Making a pitch for self-reliant India, he highlighted his ministry’s achievements, like highways and e-driving licence.

On the first Prime Minister, the BJP said that Jawaharlal Nehru had “Russian influence” on him.

Earlier in May, as tensions soared between India and China at LAC, Union Minister Ravi Shankar Prasad had said that “no one can threaten Narendra Modi’s India”.

On being asked about the face-off at the Line of Actual Control, he gave a one-liner reply: “No one can dare to stare at Modi’s India.”

Prasad’s reply on the border tension came a day after Chinese President Xi Jinping ordered the military to scale up the battle preparedness, visualising the worst-case scenarios and asked them to resolutely defend the country’s sovereignty.

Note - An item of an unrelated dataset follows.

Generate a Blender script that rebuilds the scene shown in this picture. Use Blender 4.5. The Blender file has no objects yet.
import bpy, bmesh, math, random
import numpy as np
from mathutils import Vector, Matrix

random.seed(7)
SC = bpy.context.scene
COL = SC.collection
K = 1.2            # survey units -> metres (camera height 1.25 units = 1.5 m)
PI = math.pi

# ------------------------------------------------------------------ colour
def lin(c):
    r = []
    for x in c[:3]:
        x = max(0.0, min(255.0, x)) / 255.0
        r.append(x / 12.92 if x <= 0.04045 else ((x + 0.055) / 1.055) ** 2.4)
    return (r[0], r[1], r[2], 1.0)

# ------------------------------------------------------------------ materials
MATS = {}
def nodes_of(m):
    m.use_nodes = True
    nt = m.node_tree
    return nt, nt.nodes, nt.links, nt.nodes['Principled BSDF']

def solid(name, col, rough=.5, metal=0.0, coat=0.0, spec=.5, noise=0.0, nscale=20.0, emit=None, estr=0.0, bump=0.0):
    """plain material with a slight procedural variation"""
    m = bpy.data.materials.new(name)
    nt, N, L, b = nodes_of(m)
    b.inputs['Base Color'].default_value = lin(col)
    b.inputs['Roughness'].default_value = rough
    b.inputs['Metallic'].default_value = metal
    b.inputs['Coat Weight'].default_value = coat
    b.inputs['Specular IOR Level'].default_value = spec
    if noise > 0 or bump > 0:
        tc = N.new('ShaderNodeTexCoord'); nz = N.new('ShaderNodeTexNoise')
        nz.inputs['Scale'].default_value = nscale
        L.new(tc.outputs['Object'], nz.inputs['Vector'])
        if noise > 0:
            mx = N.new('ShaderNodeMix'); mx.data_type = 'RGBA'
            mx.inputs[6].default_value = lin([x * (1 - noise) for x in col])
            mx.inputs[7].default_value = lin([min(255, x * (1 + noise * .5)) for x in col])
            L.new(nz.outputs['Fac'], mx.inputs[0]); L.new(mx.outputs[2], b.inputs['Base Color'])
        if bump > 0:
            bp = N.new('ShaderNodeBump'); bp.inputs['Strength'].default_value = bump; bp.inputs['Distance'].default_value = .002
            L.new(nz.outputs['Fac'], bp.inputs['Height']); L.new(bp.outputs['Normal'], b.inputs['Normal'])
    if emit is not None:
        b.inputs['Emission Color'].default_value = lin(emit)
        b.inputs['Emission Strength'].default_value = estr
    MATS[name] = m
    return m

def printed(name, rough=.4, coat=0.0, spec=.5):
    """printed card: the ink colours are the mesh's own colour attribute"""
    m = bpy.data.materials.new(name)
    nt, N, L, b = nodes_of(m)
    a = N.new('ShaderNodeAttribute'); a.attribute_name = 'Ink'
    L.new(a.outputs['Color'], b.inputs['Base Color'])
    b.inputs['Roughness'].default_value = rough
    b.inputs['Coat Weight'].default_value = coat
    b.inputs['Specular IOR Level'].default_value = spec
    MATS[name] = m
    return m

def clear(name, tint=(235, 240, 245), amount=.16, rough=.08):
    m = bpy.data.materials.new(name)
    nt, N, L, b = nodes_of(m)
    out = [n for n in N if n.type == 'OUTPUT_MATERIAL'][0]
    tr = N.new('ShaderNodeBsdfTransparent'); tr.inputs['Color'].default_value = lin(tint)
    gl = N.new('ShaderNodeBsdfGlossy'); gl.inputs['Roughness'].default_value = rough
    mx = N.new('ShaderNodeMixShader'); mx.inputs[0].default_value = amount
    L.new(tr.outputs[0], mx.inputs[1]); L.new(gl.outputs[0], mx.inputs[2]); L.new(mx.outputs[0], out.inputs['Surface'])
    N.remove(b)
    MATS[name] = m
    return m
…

Several areas along the LAC in Ladakh and North Sikkim have witnessed major military build-up by both the Indian and Chinese armies recently, in a clear signal of escalating tension and hardening of respective positions by the two sides even two weeks after they were engaged in two separate face-offs.

The nearly 3,500-km-long LAC is the de-facto border between the two countries.

Indian and Chinese troops have remained engaged in an eyeball-to-eyeball situation in several areas along the LAC in eastern Ladakh, signalling that the standoff could become the biggest military face-off after the Doklam crisis in 2017.